The poem ends with the speech of the Rajah’s elder wife, Mitala. The limited number of critical analyses that exist around the poem, see the speech as prophetic; Mitala foresees the conquest of India by the ‘Persian Satrap’, the ‘Tartar King’, and eventually by the ‘west’s pale warriors’. The references are to the Mughal Empire and to colonisation by the British.

It is known that the West considered the Mughal period in India to be synonymous with the Middle Ages in Europe. The Middle Ages were described as dark periods marked by political, economic, and social decline.

However, the reference to the Mughal Empire in the poem is juxtaposed with the British conquest giving rise to an ambiguity. Is the poet, through Mitala, saying that the two conquests would enslave the country and bring further decline? Or alternatively, that they would ‘rescue’ the country from darkness?

Gender in the Poem

The speeches by the Rajah’s elder and younger wife form the larger parts of the poem. The two speeches, along with their speakers, can be seen in contrast to one another. The younger and more passive wife speaks of her love for her ‘native vales’ and presents a romanticised vision of a ‘heavenly home’.

The elder wife, on the other hand, is like an ‘offended goddess’ who is ‘revolting’ at the sacrifice. She calls the ritual ‘unholy’ and refers to the King as a ‘tyrant’. In both speeches, there is the sustained voice of the Western poet romanticising the future of India under British rule and critiquing ‘backward’ practices.

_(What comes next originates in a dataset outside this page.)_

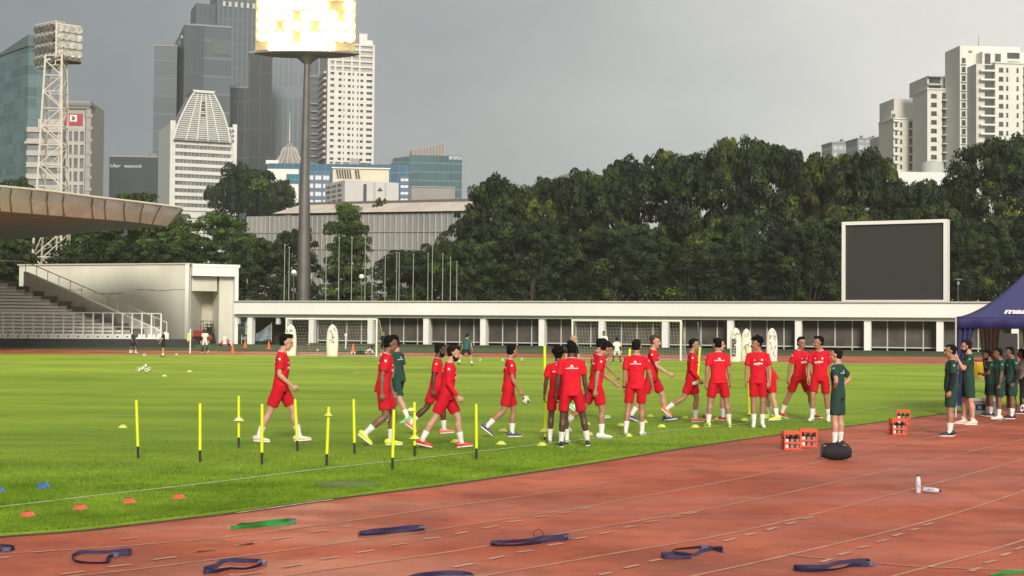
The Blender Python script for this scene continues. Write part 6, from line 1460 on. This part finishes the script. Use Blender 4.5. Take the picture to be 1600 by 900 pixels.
        loft(bm, [(sole + fd * x + fu * (hh / 2 + .008), w_, hh / 2) for x, w_, hh in prof], lt, 14); bo = fin(bm, 'boot', BOOT[bt[i]] , (.008 if not far else .014) * k, 1)
        if not far:
            g = MB(); ol = [(-.088, 0), (-.07, .03), (-.02, .034), (.04, .036), (.10, .045), (.15, .038), (.19, .016), (.197, 0)]; ol = ol + [(x, -y) for x, y in ol[::-1][1:-1]]; F = Matrix((fd, lt, fu)).transposed().to_4x4(); g.prism([(x * k, y * k) for x, y in ol], -.002 * k, .016 * k, 'z', mtx=Matrix.Translation(sole * k) @ F); g.build('sole', BOOT['white'] if bt[i] != 'white' else mat('sole_grey', (.4, .4, .4), .6), bo)
    # ---- hair and face
    hm = HAIR[hair]
    if style != 'bald':
        bm = bmesh.new()
        if style == 'cap':
            ell(bm, Hd(-.014, 0, .055), (.106, .085, .090), Rh, 3); ell(bm, Hd(-.03, 0, .0), (.084, .081, .07), Rh)
        else:
            ell(bm, Hd(-.034, 0, .052), (.098, .084, .090), Rh, 3); ell(bm, Hd(-.046, 0, -.008), (.066, .082, .066), Rh)
            ell(bm, Hd(*((.004, 0, .108) if style != 'high' else (.022, 0, .115))), (.070, .062, .034 if style != 'high' else .045), Rh)
            if style == 'quiff': ell(bm, Hd(.035, 0, .122), (.040, .045, .028), Rh)
            if style == 'curly':
                for _ in range(46):
                    a = rng.uniform(0, 6.28); z_ = rng.uniform(-.25, 1); rr_ = math.sqrt(1 - min(1, z_ * z_)); c_ = Hd(-.028 + .10 * rr_ * math.cos(a), .092 * rr_ * math.sin(a), .058 + .092 * z_)
                    if (rr_ * math.cos(a) > .45 and z_ < .35): continue
                    ell(bm, c_, (.030,) * 3, None, 1)
            if style == 'bun': ell(bm, Hd(-.125, 0, .06), (.035, .035, .035), Rh)
            if style == 'long': ell(bm, Hd(-.05, 0, -.05), (.07, .09, .13), Rh)
            if style == 'fringe': ell(bm, Hd(.045, 0, .092), (.045, .068, .030), Rh)
        fin(bm, 'hair' if style != 'cap' else 'cap', hm, (.0095 if not far else .016) * k, 1, wr=.010 if style in ('curly', 'quiff', 'fringe') else .006, seed=u, wsc=28)
        if style == 'cap': g = MB(); g.prism([(0, -.07), (.07, -.055), (.09, 0), (.07, .055), (0, .07)], -.006, .006, 'z', mtx=S @ Matrix.Translation(Hd(.07, 0, .05)) @ Rh.to_4x4()); g.build('cap_peak', hm, root)
    else:
        bm = bmesh.new(); ell(bm, Hd(-.040, 0, -.005), (.070, .0815, .05), Rh); fin(bm, 'stubble', mat('stubble', (.16, .10, .07), .8), .012 * k, 1)
    if beard:
        bm = bmesh.new(); ell(bm, Hd(.038, 0, -.072), (.058, .060, .048), Rh); ell(bm, Hd(.010, 0, -.05), (.052, .068, .045), Rh); loft(bm, [(Hd(.088, -.026, -.050), .008, .008), (Hd(.097, 0, -.043), .009, .009), (Hd(.088, .026, -.050), .008, .008)], Rh @ Vector((0, 0, 1)), 8); fin(bm, 'beard', hm, .009 * k, 1, wr=.004, seed=u, wsc=30)
    if not far:
        for s in (-1, 1):
            g = MB(); F = S @ Matrix.Translation(Hd(.0715, s * .030, .014)) @ Rh.to_4x4(); g.lathe([(.001, -.007), (.009, -.004), (.013, 0), (.009, .004), (.001, .007)], 12, mtx=F @ Matrix.Diagonal((.85, 1, 1, 1)), mi=0); g.lathe([(.001, 0), (.006, .0004), (.0055, .003), (.001, .0035)], 10, mtx=F @ Matrix.Translation((.0095, 0, 0)) @ Matrix.Rotation(R(90), 4, 'Y'), mi=1); g.build('eye', [m_eyew, m_iris], root, True)
            g = MB(); g.tube([k * Hd(.091, s * .014, .036), k * Hd(.090, s * .032, .041), k * Hd(.080, s * .050, .036)], [.003 * k, .0045 * k, .002 * k], 6); g.build('eyebrow', hm if hair != 'bald' else HAIR['dark'], root, True)
        g = MB(); g.tube([k * Hd(.084, -.022, -.058), k * Hd(.094, 0, -.056), k * Hd(.084, .022, -.058)], [.003 * k, .0065 * k, .003 * k], 8); g.build('lips', m_lip, root, True)
    # ---- prints on the shirt
    if prints and not far:
        bv = BVHTree.FromPolygons([v_.co for v_ in shirt.data.vertices], [p_.vertices[:] for p_ in shirt.data.polygons])
        def patch(mb, y0, y1, z0, z1, sgn, slant=0, nx_=8):
            for i in range(nx_):
                vs = []
                ok = True
                for (yy, zz) in ((y0 + (y1 - y0) * i / nx_, z0), (y0 + (y1 - y0) * (i + 1) / nx_, z0), (y0 + (y1 - y0) * (i + 1) / nx_, z1), (y0 + (y1 - y0) * i / nx_, z1)):
                    o_ = T(sgn * .5, yy, zz + slant * yy) * k; hit = bv.ray_cast(o_, (Rt @ Vector((-sgn, 0, 0))).normalized())
                    if hit[0] is None: ok = False; break
                    vs.append(hit[0] + (Rt @ Vector((sgn, 0, 0))) * .004)
                if ok: vs2 = [v_ + (Rt @ Vector((sgn, 0, 0))) * .002 for v_ in vs]; mb.add(vs + vs2, [(0, 1, 2, 3), (7, 6, 5, 4), (0, 4, 5, 1), (1, 5, 6, 2), (2, 6, 7, 3), (3, 7, 4, 0)])
        pm = m_print if top == 'red' else mat('staff_print', (.55, .60, .56), .7)
        if top in ('red', 'green', 'black'):
            g = MB()  # back: a word line with a small mark above
            for j in range(9): a = -.105 + j * .0235; patch(g, a, a + .019, .338, .352 + (.006 if j % 3 == 0 else 0), -1, 0, 1)
            patch(g, -.02, .025, .362, .392, -1, 0, 2); patch(g, -.012, .012, .392, .405, -1, 0, 1); g.build('back_print', pm, shirt)
        if top == 'red':
            g = MB()
            for j in range(7): a = -.085 + j * .0245; patch(g, a, a + .021, .262, .288 + (.01 if j in (3, 4) else 0), 1, .05, 1)
            patch(g, -.085, .03, .252, .259, 1, .05, 4); g.build('chest_print', pm, shirt)
            g = MB(); patch(g, .055, .088, .335, .368, 1, 0, 2); g.build('crest', pm, shirt); g = MB(); patch(g, -.085, -.062, .340, .355, 1, 0, 2); g.build('maker_mark', pm, shirt)
        if top == 'green': g = MB(); patch(g, .055, .085, .335, .365, 1, 0, 2); g.build('crest', mat('crest_green', (.2, .6, .25), .7), shirt)
        # sleeve badges
        for i, s in enumerate((-1, 1)):
            if top in ('red', 'green'):
                sh = J['sh', i]; ud = (J['el', i] - sh).normalized(); o_ = (sh + ud * .05) * k; dd = (Rt @ Vector((0, s, 0)) - ud * (Rt @ Vector((0, s, 0))).dot(ud)).normalized(); hit = bv.ray_cast(o_ + dd * .3, -dd)
                if hit[0] is not None:
                    qd = dd.to_track_quat('Z', 'Y').to_matrix().to_4x4(); g = MB(); g.lathe([(.019 * k, -.004), (.019 * k, .003), (.001, .004)], 10, mtx=Matrix.Translation(hit[0] + dd * .003) @ qd); g.build('sleeve_badge', pm if top == 'red' else mat('crest_green', (.2, .6, .25), .7), shirt)
        if top == 'green' and short == 'green':
            pass
    # ---- extras
    for x in extra:
        if x[0] == 'watch':
            i = x[1]; w, e = J['wr', i], J['el', i]; d_ = (w - e).normalized(); g = MB(); g.tube([(w - d_ * .035) * k, (w - d_ * .005) * k], .031 * k, 12); g.build('wristband', m_watch, root, True)
        if x[0] == 'undersleeve':
            i = x[1]; sh, e, w = J['sh', i], J['el', i], J['wr', i]; bm = bmesh.new(); loft(bm, [(sh.lerp(e, .5), .052 * B, .052 * B), (e, .046 * B, .046 * B), (e.lerp(w, .3), .049 * B, .047 * B), (w, .033, .030)], Vector((1, 0, .01)), 12, (True, True)); fin(bm, 'undersleeve', m_bshirt if top != 'red' else m_red, .010 * k, 1, wr=.003, seed=u)
        if x[0] == 'glasses':
            g = MB(); g.tube([k * Hd(.0, -.081, .02), k * Hd(.085, -.062, .018)], .003, 5); g.tube([k * Hd(.0, .081, .02), k * Hd(.085, .062, .018)], .003, 5)
            for s in (-1, 1): g.lathe([(.001, 0), (.021 * k, .0), (.021 * k, .004), (.001, .004)], 12, mtx=S @ Matrix.Translation(Hd(.098, s * .031, .014)) @ Rh.to_4x4() @ Matrix.Rotation(R(90), 4, 'Y') @ Matrix.Diagonal((.8 / k, 1.1 / k, 1, 1)))
            g.build('sunglasses', m_watch, root)
        if x[0] == 'hem':
            g = MB(); ctr = T(0, 0, -.05) * k; bmh = bmesh.new(); loft(bmh, [(T(0, 0, -.16), .128, .172), (T(0, 0, -.08), .134, .178)], fx, 18, (True, True)); fin(bmh, 'shirt_tail', m_wshirt, .010 * k, 2, wr=.006, seed=1)
        if x[0] == 'glove':
            for i in (0, 1):
                w, e = J['wr', i], J['el', i]; d_ = (w - e).normalized(); bmh = bmesh.new(); loft(bmh, [(w - d_ * .03, .036, .032), (w + d_ * .06, .050, .030), (w + d_ * .14, .046, .028), (w + d_ * .18, .03, .02)], Vector((1, 0, .01)), 10); fin(bmh, 'glove', m_wshirt, .016 * k, 1)
        if x[0] == 'tattoo': pass
    J['k'] = k; J['root'] = root; return J
GP = 'red shirted footballers'; GS = 'green shirted staff'
W1 = dict(group=GP)
jj = {}
jj[1] = person(437, 690, 522, 0, 'player in red walking right, leftmost of all, behind two yellow poles', 'light', 'black', boots='cream', legs=((-20, 3, -24, -2), (26, 3, 14, 4)), arms=((2, 6, 52, -6), (-18, 8, 0, 4)), lean=4, head=(0, 9), style='quiff', **W1)
jj[2] = person(597, 696, 524, 4, 'player in red with thick flat hair and yellow boots in front of a green coach', 'brown', 'black', boots='yellow', legs=((8, 2, -50, -38), (24, 2, -6, 0)), arms=((-4, 6, 8, 4), (8, 6, 30, 0)), lean=8, head=(0, 6), style='high', **W1)
jj[3] = person(680, 678, 536, 0, 'dark skinned player in red walking behind the bearded player', 'dark', 'black', boots='pink', legs=((-22, 2, -46, -34), (20, 3, 2, 4)), arms=((-6, 7, 2, 5), (10, 6, 30, 0)), lean=5, head=(0, 4), style='short', beard=True, **W1)
jj[4] = person(697, 700, 539, 0, 'bearded player in a long sleeved red top striding right in red boots', 'light', 'dark', boots='red', legs=((-26, 3, -30, -12), (26, 3, 8, 6)), arms=((6, 7, 44, 0), (-10, 7, 20, 0)), lean=7, head=(0, 6), style='fringe', beard=True, sleeve='long', **W1)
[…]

However, one must not forget that the two speakers in the poem are women and the poem itself is written by a woman. In order to discuss gender within ‘Orientalist’ discourse, one would need to go beyond the Saidian framework.

One would need to question the position of a British woman poet in Western society in India at this point in history: what were the opportunities and avenues available to her? How were her works received and how widely were they read? For the sake of this analysis, one has limited the argument within the framework given by Said.